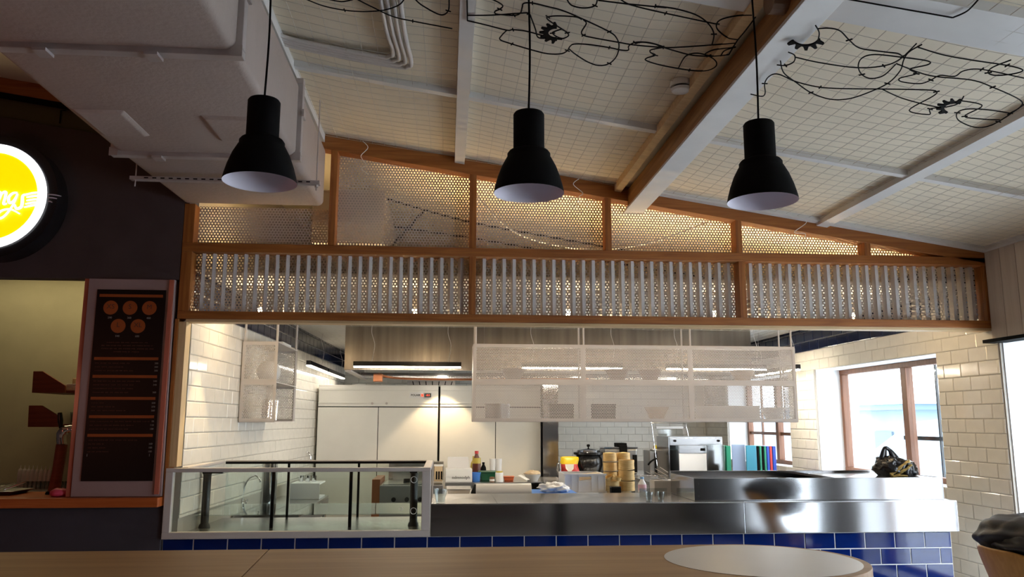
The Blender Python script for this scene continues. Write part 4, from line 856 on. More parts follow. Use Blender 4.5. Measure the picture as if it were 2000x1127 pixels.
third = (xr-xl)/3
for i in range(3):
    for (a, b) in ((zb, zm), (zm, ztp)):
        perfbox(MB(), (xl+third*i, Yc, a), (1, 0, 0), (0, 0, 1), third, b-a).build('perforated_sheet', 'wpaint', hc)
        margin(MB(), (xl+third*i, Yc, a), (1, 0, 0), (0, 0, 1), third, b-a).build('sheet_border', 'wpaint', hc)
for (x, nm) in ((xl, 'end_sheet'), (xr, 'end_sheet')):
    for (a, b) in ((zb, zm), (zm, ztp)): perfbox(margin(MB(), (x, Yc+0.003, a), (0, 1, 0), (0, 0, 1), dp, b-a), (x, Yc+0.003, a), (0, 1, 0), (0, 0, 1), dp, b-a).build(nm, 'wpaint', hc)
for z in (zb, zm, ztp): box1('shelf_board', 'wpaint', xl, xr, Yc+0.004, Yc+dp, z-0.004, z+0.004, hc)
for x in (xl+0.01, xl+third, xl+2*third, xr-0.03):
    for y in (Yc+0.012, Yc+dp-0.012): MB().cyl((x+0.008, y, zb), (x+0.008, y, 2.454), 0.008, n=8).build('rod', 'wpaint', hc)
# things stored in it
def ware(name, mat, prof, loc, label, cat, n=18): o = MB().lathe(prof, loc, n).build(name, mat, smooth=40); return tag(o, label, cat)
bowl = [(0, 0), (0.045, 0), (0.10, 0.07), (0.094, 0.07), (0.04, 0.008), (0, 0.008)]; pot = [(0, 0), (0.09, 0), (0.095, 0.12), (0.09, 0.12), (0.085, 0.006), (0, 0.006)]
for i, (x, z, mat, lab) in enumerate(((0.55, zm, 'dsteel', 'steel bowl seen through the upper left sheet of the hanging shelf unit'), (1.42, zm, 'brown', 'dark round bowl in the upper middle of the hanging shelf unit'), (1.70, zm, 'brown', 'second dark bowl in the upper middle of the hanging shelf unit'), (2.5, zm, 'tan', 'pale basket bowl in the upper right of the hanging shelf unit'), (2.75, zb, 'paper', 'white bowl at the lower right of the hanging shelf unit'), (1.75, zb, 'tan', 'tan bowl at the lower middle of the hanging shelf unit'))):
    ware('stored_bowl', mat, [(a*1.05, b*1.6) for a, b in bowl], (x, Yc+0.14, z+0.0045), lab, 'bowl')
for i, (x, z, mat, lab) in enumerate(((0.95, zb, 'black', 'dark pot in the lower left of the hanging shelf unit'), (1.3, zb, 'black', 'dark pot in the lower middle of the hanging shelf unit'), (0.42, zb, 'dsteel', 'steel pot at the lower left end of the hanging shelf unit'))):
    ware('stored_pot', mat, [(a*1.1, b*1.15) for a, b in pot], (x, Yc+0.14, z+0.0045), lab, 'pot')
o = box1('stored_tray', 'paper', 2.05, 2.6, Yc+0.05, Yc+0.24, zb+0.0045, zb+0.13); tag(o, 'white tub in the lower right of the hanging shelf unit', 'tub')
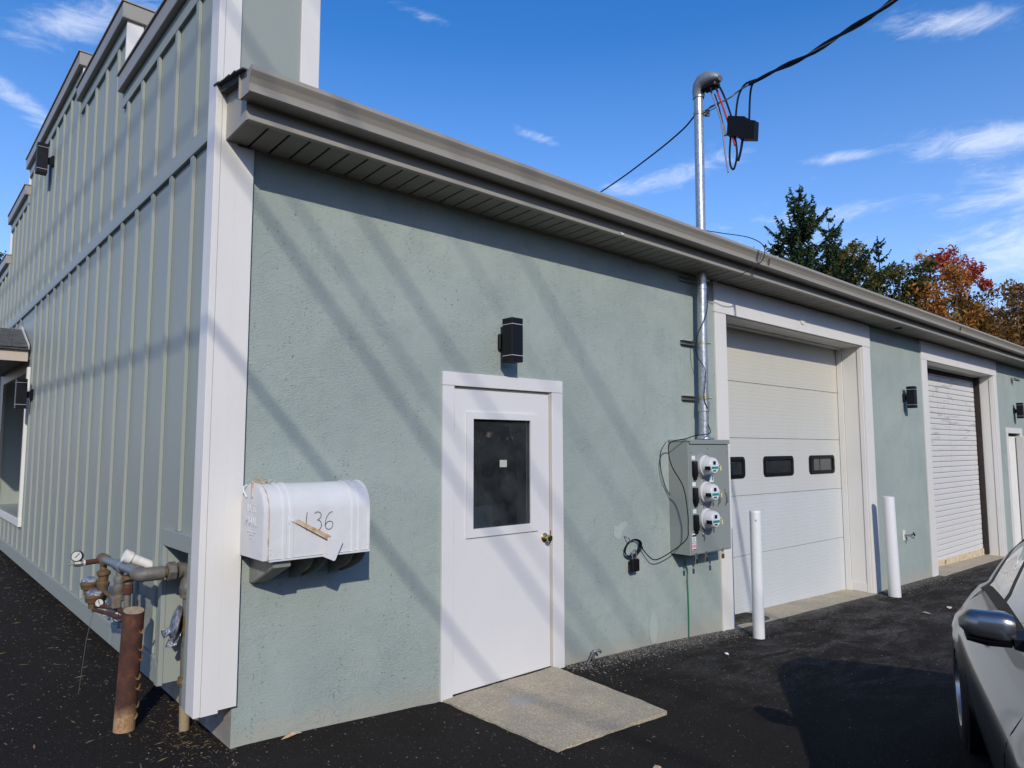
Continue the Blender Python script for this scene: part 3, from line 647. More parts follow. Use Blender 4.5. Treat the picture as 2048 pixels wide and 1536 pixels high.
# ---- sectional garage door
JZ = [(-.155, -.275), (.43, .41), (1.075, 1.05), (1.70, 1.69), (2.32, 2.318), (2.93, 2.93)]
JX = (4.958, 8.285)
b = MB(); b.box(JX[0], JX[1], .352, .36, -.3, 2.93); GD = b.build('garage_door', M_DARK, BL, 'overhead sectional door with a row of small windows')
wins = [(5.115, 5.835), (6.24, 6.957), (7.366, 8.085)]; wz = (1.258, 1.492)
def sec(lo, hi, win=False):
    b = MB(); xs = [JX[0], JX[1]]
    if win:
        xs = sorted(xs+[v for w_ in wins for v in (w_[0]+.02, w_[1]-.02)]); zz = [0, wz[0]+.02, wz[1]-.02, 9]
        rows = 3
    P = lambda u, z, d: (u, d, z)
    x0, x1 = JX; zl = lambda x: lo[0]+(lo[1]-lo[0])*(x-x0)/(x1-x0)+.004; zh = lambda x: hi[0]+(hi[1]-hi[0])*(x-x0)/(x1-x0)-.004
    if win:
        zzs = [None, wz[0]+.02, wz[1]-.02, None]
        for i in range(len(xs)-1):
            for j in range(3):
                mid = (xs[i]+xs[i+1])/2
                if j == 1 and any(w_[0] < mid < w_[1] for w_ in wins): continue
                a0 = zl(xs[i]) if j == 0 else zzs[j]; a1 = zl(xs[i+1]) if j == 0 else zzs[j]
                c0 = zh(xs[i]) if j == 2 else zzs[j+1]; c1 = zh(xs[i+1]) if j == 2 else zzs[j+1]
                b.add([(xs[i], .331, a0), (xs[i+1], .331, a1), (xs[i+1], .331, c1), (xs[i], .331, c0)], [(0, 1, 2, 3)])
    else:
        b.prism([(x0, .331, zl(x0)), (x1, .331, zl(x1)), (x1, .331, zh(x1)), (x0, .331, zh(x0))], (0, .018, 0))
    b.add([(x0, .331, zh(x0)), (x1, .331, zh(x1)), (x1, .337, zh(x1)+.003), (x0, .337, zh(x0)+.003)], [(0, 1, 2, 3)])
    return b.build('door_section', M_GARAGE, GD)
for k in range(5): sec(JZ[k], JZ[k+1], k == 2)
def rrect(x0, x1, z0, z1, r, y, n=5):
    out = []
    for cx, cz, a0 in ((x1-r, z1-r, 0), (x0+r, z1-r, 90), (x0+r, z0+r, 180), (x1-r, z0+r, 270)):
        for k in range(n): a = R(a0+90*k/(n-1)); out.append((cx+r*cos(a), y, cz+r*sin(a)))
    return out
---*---
What is being asked. Omit the pictures, then quote the rest of the material above exactly.

Full response.
The Blender Python script for this scene continues. Write part 4, from line 856 on. More parts follow. Use Blender 4.5. Measure the picture as if it were 2000x1127 pixels.
third = (xr-xl)/3
for i in range(3):
    for (a, b) in ((zb, zm), (zm, ztp)):
        perfbox(MB(), (xl+third*i, Yc, a), (1, 0, 0), (0, 0, 1), third, b-a).build('perforated_sheet', 'wpaint', hc)
        margin(MB(), (xl+third*i, Yc, a), (1, 0, 0), (0, 0, 1), third, b-a).build('sheet_border', 'wpaint', hc)
for (x, nm) in ((xl, 'end_sheet'), (xr, 'end_sheet')):
    for (a, b) in ((zb, zm), (zm, ztp)): perfbox(margin(MB(), (x, Yc+0.003, a), (0, 1, 0), (0, 0, 1), dp, b-a), (x, Yc+0.003, a), (0, 1, 0), (0, 0, 1), dp, b-a).build(nm, 'wpaint', hc)
for z in (zb, zm, ztp): box1('shelf_board', 'wpaint', xl, xr, Yc+0.004, Yc+dp, z-0.004, z+0.004, hc)
for x in (xl+0.01, xl+third, xl+2*third, xr-0.03):
    for y in (Yc+0.012, Yc+dp-0.012): MB().cyl((x+0.008, y, zb), (x+0.008, y, 2.454), 0.008, n=8).build('rod', 'wpaint', hc)
# things stored in it
def ware(name, mat, prof, loc, label, cat, n=18): o = MB().lathe(prof, loc, n).build(name, mat, smooth=40); return tag(o, label, cat)
bowl = [(0, 0), (0.045, 0), (0.10, 0.07), (0.094, 0.07), (0.04, 0.008), (0, 0.008)]; pot = [(0, 0), (0.09, 0), (0.095, 0.12), (0.09, 0.12), (0.085, 0.006), (0, 0.006)]
for i, (x, z, mat, lab) in enumerate(((0.55, zm, 'dsteel', 'steel bowl seen through the upper left sheet of the hanging shelf unit'), (1.42, zm, 'brown', 'dark round bowl in the upper middle of the hanging shelf unit'), (1.70, zm, 'brown', 'second dark bowl in the upper middle of the hanging shelf unit'), (2.5, zm, 'tan', 'pale basket bowl in the upper right of the hanging shelf unit'), (2.75, zb, 'paper', 'white bowl at the lower right of the hanging shelf unit'), (1.75, zb, 'tan', 'tan bowl at the lower middle of the hanging shelf unit'))):
    ware('stored_bowl', mat, [(a*1.05, b*1.6) for a, b in bowl], (x, Yc+0.14, z+0.0045), lab, 'bowl')
for i, (x, z, mat, lab) in enumerate(((0.95, zb, 'black', 'dark pot in the lower left of the hanging shelf unit'), (1.3, zb, 'black', 'dark pot in the lower middle of the hanging shelf unit'), (0.42, zb, 'dsteel', 'steel pot at the lower left end of the hanging shelf unit'))):
    ware('stored_pot', mat, [(a*1.1, b*1.15) for a, b in pot], (x, Yc+0.14, z+0.0045), lab, 'pot')
o = box1('stored_tray', 'paper', 2.05, 2.6, Yc+0.05, Yc+0.24, zb+0.0045, zb+0.13); tag(o, 'white tub in the lower right of the hanging shelf unit', 'tub')
Continue the Blender Python script for this scene: part 3, from line 647. More parts follow. Use Blender 4.5. Treat the picture as 2048 pixels wide and 1536 pixels high.
# ---- sectional garage door
JZ = [(-.155, -.275), (.43, .41), (1.075, 1.05), (1.70, 1.69), (2.32, 2.318), (2.93, 2.93)]
JX = (4.958, 8.285)
b = MB(); b.box(JX[0], JX[1], .352, .36, -.3, 2.93); GD = b.build('garage_door', M_DARK, BL, 'overhead sectional door with a row of small windows')
wins = [(5.115, 5.835), (6.24, 6.957), (7.366, 8.085)]; wz = (1.258, 1.492)
def sec(lo, hi, win=False):
    b = MB(); xs = [JX[0], JX[1]]
    if win:
        xs = sorted(xs+[v for w_ in wins for v in (w_[0]+.02, w_[1]-.02)]); zz = [0, wz[0]+.02, wz[1]-.02, 9]
        rows = 3
    P = lambda u, z, d: (u, d, z)
    x0, x1 = JX; zl = lambda x: lo[0]+(lo[1]-lo[0])*(x-x0)/(x1-x0)+.004; zh = lambda x: hi[0]+(hi[1]-hi[0])*(x-x0)/(x1-x0)-.004
    if win:
        zzs = [None, wz[0]+.02, wz[1]-.02, None]
        for i in range(len(xs)-1):
            for j in range(3):
                mid = (xs[i]+xs[i+1])/2
                if j == 1 and any(w_[0] < mid < w_[1] for w_ in wins): continue
                a0 = zl(xs[i]) if j == 0 else zzs[j]; a1 = zl(xs[i+1]) if j == 0 else zzs[j]
                c0 = zh(xs[i]) if j == 2 else zzs[j+1]; c1 = zh(xs[i+1]) if j == 2 else zzs[j+1]
                b.add([(xs[i], .331, a0), (xs[i+1], .331, a1), (xs[i+1], .331, c1), (xs[i], .331, c0)], [(0, 1, 2, 3)])
    else:
        b.prism([(x0, .331, zl(x0)), (x1, .331, zl(x1)), (x1, .331, zh(x1)), (x0, .331, zh(x0))], (0, .018, 0))
    b.add([(x0, .331, zh(x0)), (x1, .331, zh(x1)), (x1, .337, zh(x1)+.003), (x0, .337, zh(x0)+.003)], [(0, 1, 2, 3)])
    return b.build('door_section', M_GARAGE, GD)
for k in range(5): sec(JZ[k], JZ[k+1], k == 2)
def rrect(x0, x1, z0, z1, r, y, n=5):
    out = []
    for cx, cz, a0 in ((x1-r, z1-r, 0), (x0+r, z1-r, 90), (x0+r, z0+r, 180), (x1-r, z0+r, 270)):
        for k in range(n): a = R(a0+90*k/(n-1)); out.append((cx+r*cos(a), y, cz+r*sin(a)))
    return out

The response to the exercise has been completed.